Deleting saves in game helps, but I have strange feeling the number of saves it can handle goes down over time. Manually moving out (or deleting) ALL old save files and mapped scenarios seems to reset the process. So, if I'm unable to start a new game, that's what I do.
Post edited April 13, 2020 by Enneagon
A bit of inconclusive elaboration on this:

6. Long delay on selecting "transfer to colony" option on trade screen. It doesn't happen always, but if you're an European player, have seven or more colonies and one is in considerable distance from most others (transfer times 4+ turns) that option may appear unresponsive. Don't panic, wait, sometimes over a minute, it will open and function. Right away after making multiple transfers between the same locations there's no lag. Then, next turn or from another city, it can be slow response again.

It appears not to have anything to do so much with the number of colonies (since I ran into it by having just 3 colonies triggering this limited research), as with number of actual docks, and even more specifically, number of and distance to docks in landlocked water basins of colonies that have no dock with ocean access.

Okay, that statement of unintended legalese needs some unpacking. Apparently, the trading distance between colonies is calculated not between colony centers but between actual docks placed on the map. Cool, but usually inconsequential nuance. And there's apparently some extreme inefficiency in that algorithm if none of the docks of the colony have ocean access, with, I guess, is also examined per dock.

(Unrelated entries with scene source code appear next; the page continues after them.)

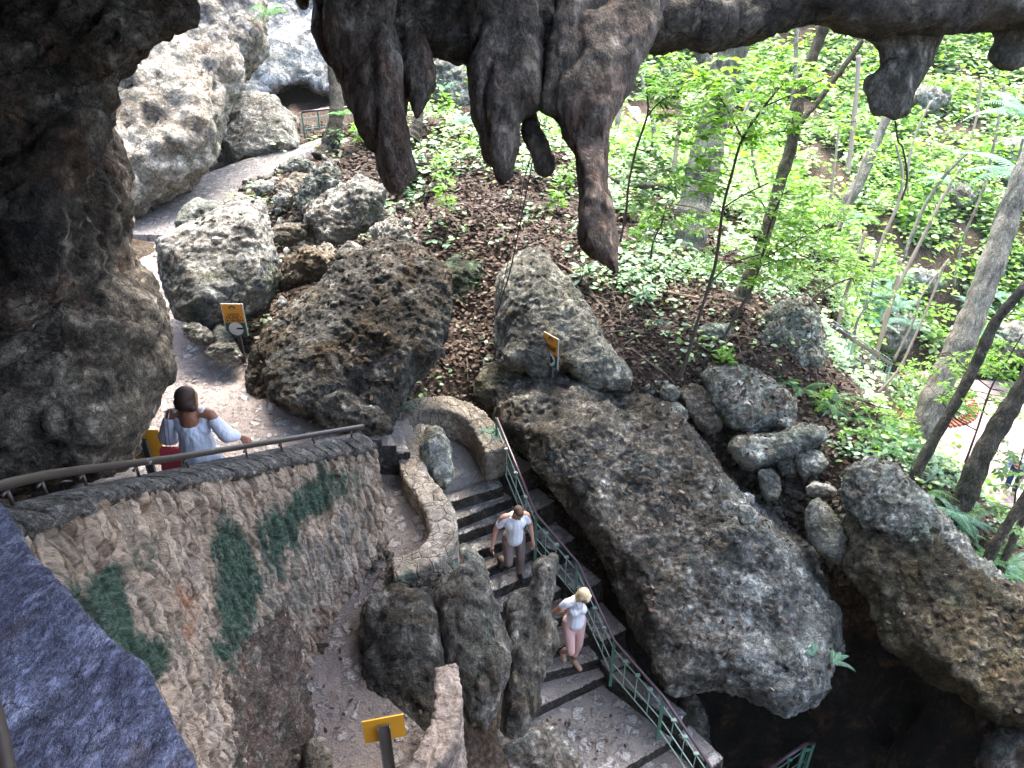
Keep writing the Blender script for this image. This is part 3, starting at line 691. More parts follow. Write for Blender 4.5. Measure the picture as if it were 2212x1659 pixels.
# stalagmites on the lower path
def mite(label, polys, d, f, b, mat='drip_grey', vox=.035, amp=(.07, .05, .02)):
    o = rock('stalagmite', label, 'stalagmite', [(q, d, f, b) for q in polys], M[mat], vox, amp, (.5, .2, .07), 2, 'stalagmites beside the stairs', ridged=False)
    flute(o, f * .16, 6.0, .5); return o
mite('tall rounded stalagmite with a domed top beside the stairs', [[(935,1300),(945,1265),(965,1240),(1000,1212),(1028,1212),(1055,1235),(1072,1275),(1085,1330),(1108,1400),(1104,1450),(1090,1510),(1070,1560),(1045,1588),(1015,1570),(1000,1540),(960,1480),(940,1400)]], (9.3,0,.0), .42, .5, amp=(.05,.04,.016))
mite('horned stalagmite leaning against the domed one', [[(1152,1222),(1168,1200),(1192,1196),(1208,1206),(1206,1245),(1192,1300),(1185,1380),(1150,1380),(1142,1300),(1148,1250)], [(1085,1300),(1102,1272),(1130,1262),(1165,1290),(1190,1310),(1206,1345),(1208,1390),(1190,1430),(1180,1480),(1160,1530),(1140,1570),(1120,1592),(1085,1585),(1080,1500),(1095,1400)]], (9.7,0,.0), .32, .4)
mite('low flat topped dark rock left of the domed stalagmite', [[(780,1310),(790,1280),(830,1262),(880,1262),(930,1280),(950,1330),(960,1420),(980,1500),(1000,1560),(985,1620),(940,1640),(880,1600),(800,1540),(778,1440),(776,1360)]], (8.95,.0,-.10), .30, .5, 'rock_dark')
mite('short green stained stalagmite standing on the serpentine wall', [[(908,945),(918,922),(938,914),(962,925),(976,950),(980,990),(976,1035),(962,1060),(940,1045),(918,1005),(904,975)]], 11.0, .26, .3, 'lime_green', .03, (.05, .04, .015))
mite('pink and green stump of rock at the bottom of the lower path', [[(652,1625),(662,1600),(690,1585),(715,1598),(722,1630),(720,1700),(655,1700)]], 8.0, .13, .16, 'lime_tan', .02, (.015, .012, .006))
mite('mossy pale lump between the serpentine wall and the stairs', [[(970,1200),(1000,1170),(1030,1190),(1050,1215),(1060,1245),(1020,1260),(975,1250)]], 11.2, .2, .3, 'lime_green', .03, (.05, .04, .015))
# rubble mound beneath the retaining wall and ground by the stalagmites
rock('dirt_slope', 'rubbly brown dirt bank under the retaining wall', 'bank', [([(300,1540),(380,1480),(440,1440),(520,1360),(580,1318),(622,1310),(640,1400),(655,1500),(668,1590),(640,1700),(300,1760),(300,1600)], (7.35,.72,-.1), .30, .9)],
     rock_mat('rubbly dirt', (.11,.08,.062), (.25,.195,.155), (.42,.36,.31), stain=(.24,.13,.09), stain_amt=.35, moss=(.10,.14,.09), moss_amt=.35, scale=2.2, bump=.05), .035, (.08,.07,.03), (.5,.2,.08), 1, kind='structure')
rock('ground_bank', 'grey earth bank below the stalagmites', 'bank', [([(850,1500),(1000,1540),(1100,1585),(1170,1570),(1230,1640),(1290,1720),(900,1760),(870,1640)], (10.4,0,-.1), .25, .8)],
     rock_mat('grey clay', (.10,.09,.07), (.22,.20,.17), (.40,.38,.34), stain_amt=.3, moss=(.13,.17,.13), moss_amt=.4, scale=1.5, bump=.03), .04, (.06,.04,.02), (.5,.2,.08), 2, kind='structure')
rock('stone', 'crusty pale flowstone heap at the landing edge', 'stone', [([(1150,1600),(1180,1568),(1215,1590),(1245,1630),(1270,1700),(1180,1700)], 10.6, .15, .3)], M['lime'], .03, (.07,.05,.02), (.3,.15,.06), 1)
# interior of the lower cave, its darkness painted into the colour
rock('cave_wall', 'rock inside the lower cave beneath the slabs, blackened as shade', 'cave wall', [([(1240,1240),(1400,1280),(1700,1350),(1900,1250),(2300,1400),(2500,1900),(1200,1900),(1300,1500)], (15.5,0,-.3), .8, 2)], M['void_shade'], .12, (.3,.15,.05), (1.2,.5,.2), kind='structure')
rock('stone', 'dim grey boulder deep in the cave beside the stair railing', 'boulder', [([(1465,1540),(1480,1500),(1510,1510),(1525,1560),(1540,1700),(1480,1700)], 12.4, .2, .4)], M['rock_dark'], .04, (.07,.05,.02), (.3,.15,.06), 1)
rock('stone', 'shadowed boulder in the bottom right corner of the cave', 'boulder', [([(2120,1640),(2140,1580),(2212,1570),(2300,1600),(2300,1760),(2120,1760)], 10.5, .3, .5)], M['rock_dark'], .05, (.07,.05,.02), (.3,.15,.06), 1)
def poly_mask(u, v, poly):
    inside = np.zeros(u.shape, bool); n = len(poly)
    for i in range(n):
        x1, y1 = poly[i]; x2, y2 = poly[(i + 1) % n]
        c = ((y1 > v) != (y2 > v)) & (u < (x2 - x1) * (v - y1) / ((y2 - y1) or 1e-9) + x1)
        inside ^= c
    return inside
# ------------------------------------------------------------------ paths, stairs, walls, railings
def worley(x, y, seed=0, jit=0.85):
    xi = np.floor(x).astype(np.int64); yi = np.floor(y).astype(np.int64)
    f1 = np.full(x.shape, 9.0); f2 = np.full(x.shape, 9.0); idn = np.zeros(x.shape)
    def h(a, b, k):
        n = (a * 374761393 + b * 668265263 + (seed * 31 + k) * 974711) & 0x7fffffff
        n = ((n ^ (n >> 13)) * 1274126177) & 0x7fffffff
        return ((n ^ (n >> 16)) & 0xffff) / 65535.0
    for dx in (-1, 0, 1):
        for dy in (-1, 0, 1):
            cx = xi + dx; cy = yi + dy
            px = cx + 0.5 + (h(cx, cy, 1) - 0.5) * jit; py = cy + 0.5 + (h(cx, cy, 2) - 0.5) * jit
            d = np.sqrt((x - px) ** 2 + (y - py) ** 2)
            c = d < f1
            f2 = np.where(c, f1, np.minimum(f2, d)); idn = np.where(c, h(cx, cy, 3), idn); f1 = np.where(c, d, f1)
    return f1, f2, idn

def paving_mat(name, mortar, stone, light, cell=4.5):
    m, nt, out = nmat(name)
    p = pos_of(nt, (1, 1, 0.3))
    vr = nt.nodes.new('ShaderNodeTexVoronoi'); vr.inputs['Scale'].default_value = cell; nt.links.new(p, vr.inputs['Vector'])
    ed = voro(nt, p, cell, 'DISTANCE_TO_EDGE')
    n1 = noise(nt, p, 9, 8, 0.7, 0.6); n2 = noise(nt, p, 38, 6, 0.7); n3 = noise(nt, p, 0.8, 4)
    chip = ramp(nt, math_n(nt, 'SUBTRACT', n1, math_n(nt, 'MULTIPLY', vr.outputs['Distance'], 0.35)), [(0.33, 0.0), (0.39, 1.0)])
    inside = ramp(nt, ed, [(0.05, 0.0), (0.13, 1.0)])
    c = mix(nt, ramp(nt, n3, [(0.35, 0.0), (0.65, 1.0)]), mortar, tuple(q * 1.35 for q in mortar))
    st = mix(nt, ramp(nt, n2, [(0.38, 0.0), (0.6, 1.0)]), stone, light)
    fac = math_n(nt, 'MULTIPLY', chip, inside)
    c = mix(nt, fac, c, st)
    c = mix(nt, 1.0, c, ramp(nt, n2, [(0.3, 0.6), (0.6, 1.15)]), 'MULTIPLY')
    h = math_n(nt, 'ADD', math_n(nt, 'MULTIPLY', fac, 0.9), math_n(nt, 'MULTIPLY', n2, 0.9))
    h = math_n(nt, 'ADD', h, math_n(nt, 'MULTIPLY', n1, 0.8))
    finish(nt, out, c, ramp(nt, n1, [(0.4, 0.85), (0.6, 0.65)]), h, 0.05, 1.0, 0.35)
    return m
M['paving'] = paving_mat('rough stone paving set in pink mortar', (0.25, 0.21, 0.187), (0.34, 0.30, 0.27), (0.56, 0.52, 0.48))
M['paving_far'] = paving_mat('grey cobbled paving', (0.20, 0.185, 0.17), (0.28, 0.26, 0.245), (0.42, 0.40, 0.38), 4.5)
M['step'] = paving_mat('worn stair stone', (0.25, 0.225, 0.20), (0.38, 0.35, 0.315), (0.60, 0.57, 0.53), 3.5)

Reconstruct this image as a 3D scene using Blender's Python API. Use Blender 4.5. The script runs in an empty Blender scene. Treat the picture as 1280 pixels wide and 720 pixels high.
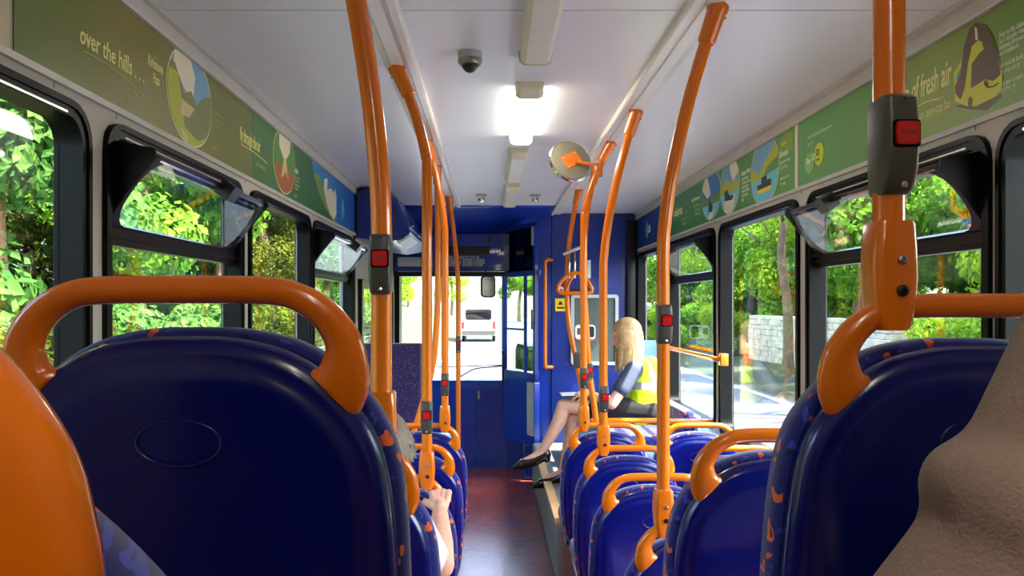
import bpy, bmesh, math, random
from mathutils import Vector, Matrix, noise
random.seed(7)
PI = math.pi
SC = bpy.context.scene
COL = SC.collection

# ---------------------------------------------------------------- camera, world, sun, lights, exposure
CZ = 1.64                                   # eye height over the low floor; x right, y towards the front of the bus
cam_d = bpy.data.cameras.new('camera'); cam = bpy.data.objects.new('camera', cam_d); COL.objects.link(cam)
cam.location = (0, 0, CZ); cam.rotation_euler = (PI/2, 0, 0)
cam_d.sensor_width = 36; cam_d.lens = 36*1000/1280
cam_d.shift_x = 26/1280; cam_d.shift_y = 22/1280
cam_d.clip_start = 0.02; cam_d.clip_end = 500
SC.camera = cam
SUN_EL, SUN_DIR = math.radians(60), Vector((0.95, -0.30))
w = bpy.data.worlds.new('world'); SC.world = w; w.use_nodes = True
wn = w.node_tree; bgn = wn.nodes['Background']
sky = wn.nodes.new('ShaderNodeTexSky'); sky.sky_type = 'NISHITA'; sky.sun_disc = False
sky.sun_elevation = SUN_EL; sky.sun_rotation = math.atan2(SUN_DIR.x, SUN_DIR.y)
sky.air_density = 1.0; sky.dust_density = 3.0; sky.ozone_density = 0.6
wn.links.new(sky.outputs[0], bgn.inputs[0]); bgn.inputs[1].default_value = 0.75
sd = bpy.data.lights.new('sun', 'SUN'); sd.energy = 14.0; sd.angle = math.radians(0.8); sd.color = (1, .93, .80)
so = bpy.data.objects.new('sun', sd); COL.objects.link(so)
dv = Vector((SUN_DIR.x*math.cos(SUN_EL), SUN_DIR.y*math.cos(SUN_EL), math.sin(SUN_EL)))
so.rotation_euler = dv.to_track_quat('Z', 'Y').to_euler()
SC.view_settings.view_transform = 'Standard'; SC.view_settings.look = 'None'
SC.view_settings.gamma = 1; SC.view_settings.use_curve_mapping = False
SC.view_settings.exposure = 1.76
SC.cycles.max_bounces = 10; SC.cycles.diffuse_bounces = 5; SC.cycles.transparent_max_bounces = 24
SC.cycles.use_denoising = True
SC.cycles.sample_clamp_indirect = 6

# ---------------------------------------------------------------- materials
def lin(c):
    return tuple((v/255/12.92 if v/255 <= .04045 else ((v/255+.055)/1.055)**2.4) for v in c) + (1,)
def nodes(name):
    m = bpy.data.materials.new(name); m.use_nodes = True
    return m, m.node_tree, m.node_tree.nodes['Principled BSDF']
def mat(name, rgb, rough=.5, metal=0, var=.06, scale=8, coat=0, bump=0, bscale=60, emit=None, spec=.5):
    m, t, b = nodes(name)
    tc = t.nodes.new('ShaderNodeTexCoord'); nz = t.nodes.new('ShaderNodeTexNoise'); nz.inputs['Scale'].default_value = scale
    nz.inputs['Detail'].default_value = 4
    t.links.new(tc.outputs['Object'], nz.inputs['Vector'])
    rp = t.nodes.new('ShaderNodeValToRGB'); c = lin(rgb)
    rp.color_ramp.elements[0].position = .3; rp.color_ramp.elements[1].position = .7
    rp.color_ramp.elements[0].color = tuple(v*(1-var) for v in c[:3])+(1,)
    rp.color_ramp.elements[1].color = tuple(min(1, v*(1+var)) for v in c[:3])+(1,)
    t.links.new(nz.outputs[0], rp.inputs[0]); t.links.new(rp.outputs[0], b.inputs['Base Color'])
    b.inputs['Roughness'].default_value = rough; b.inputs['Metallic'].default_value = metal
    b.inputs['Coat Weight'].default_value = coat; b.inputs['Specular IOR Level'].default_value = spec
    if bump:
        n2 = t.nodes.new('ShaderNodeTexNoise'); n2.inputs['Scale'].default_value = bscale
        t.links.new(tc.outputs['Object'], n2.inputs['Vector'])
        bp = t.nodes.new('ShaderNodeBump'); bp.inputs['Strength'].default_value = bump; bp.inputs['Distance'].default_value = .01
        t.links.new(n2.outputs[0], bp.inputs['Height']); t.links.new(bp.outputs[0], b.inputs['Normal'])
    if emit:
        b.inputs['Emission Color'].default_value = emit[:3]+(1,); b.inputs['Emission Strength'].default_value = emit[3]
    return m
def moquette(name, base, spots, scale=26):
    m, t, b = nodes(name)
    tc = t.nodes.new('ShaderNodeTexCoord'); nz = t.nodes.new('ShaderNodeTexNoise'); nz.inputs['Scale'].default_value = 14
    mp = t.nodes.new('ShaderNodeVectorMath'); mp.operation = 'MULTIPLY_ADD'
    mp.inputs[1].default_value = (.12, .12, .12)
    t.links.new(tc.outputs['Object'], nz.inputs['Vector']); t.links.new(nz.outputs['Color'], mp.inputs[0]); t.links.new(tc.outputs['Object'], mp.inputs[2])
    last = None
    col = t.nodes.new('ShaderNodeRGB'); col.outputs[0].default_value = lin(base); last = col.outputs[0]
    for i, (rgb, sc, th) in enumerate(spots):
        off = t.nodes.new('ShaderNodeVectorMath'); off.operation = 'ADD'; off.inputs[1].default_value = (i*3.1, i*1.7, i*5.3)
        t.links.new(mp.outputs[0], off.inputs[0])
        v = t.nodes.new('ShaderNodeTexVoronoi'); v.inputs['Scale'].default_value = sc
        t.links.new(off.outputs[0], v.inputs['Vector'])
        cmp = t.nodes.new('ShaderNodeMath'); cmp.operation = 'LESS_THAN'; cmp.inputs[1].default_value = th
        t.links.new(v.outputs['Distance'], cmp.inputs[0])
        mx = t.nodes.new('ShaderNodeMix'); mx.data_type = 'RGBA'
        t.links.new(cmp.outputs[0], mx.inputs[0]); t.links.new(last, mx.inputs[6]); mx.inputs[7].default_value = lin(rgb)
        last = mx.outputs[2]
    t.links.new(last, b.inputs['Base Color']); b.inputs['Roughness'].default_value = .9
    b.inputs['Sheen Weight'].default_value = .3
    return m
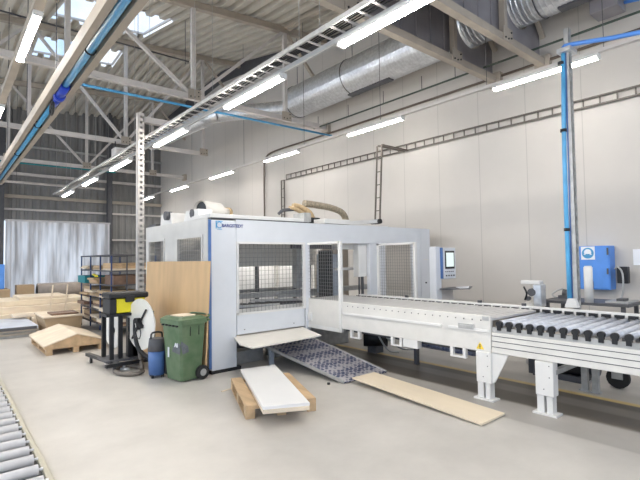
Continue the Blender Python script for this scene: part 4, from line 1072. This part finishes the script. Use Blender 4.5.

To provide some counter example, I will say that I used cheat engine to place a dock registered to far away landlocked colony on the ocean coast right next to docks of my first colony and the trading distance between said colonies changed to 1 turn and the dialogue dropdown list reverted to instantly response.

So, a central valley postal hub with 20+ docks on a lakefront is sadly bad idea dude to annoying technical nuisance meta reason.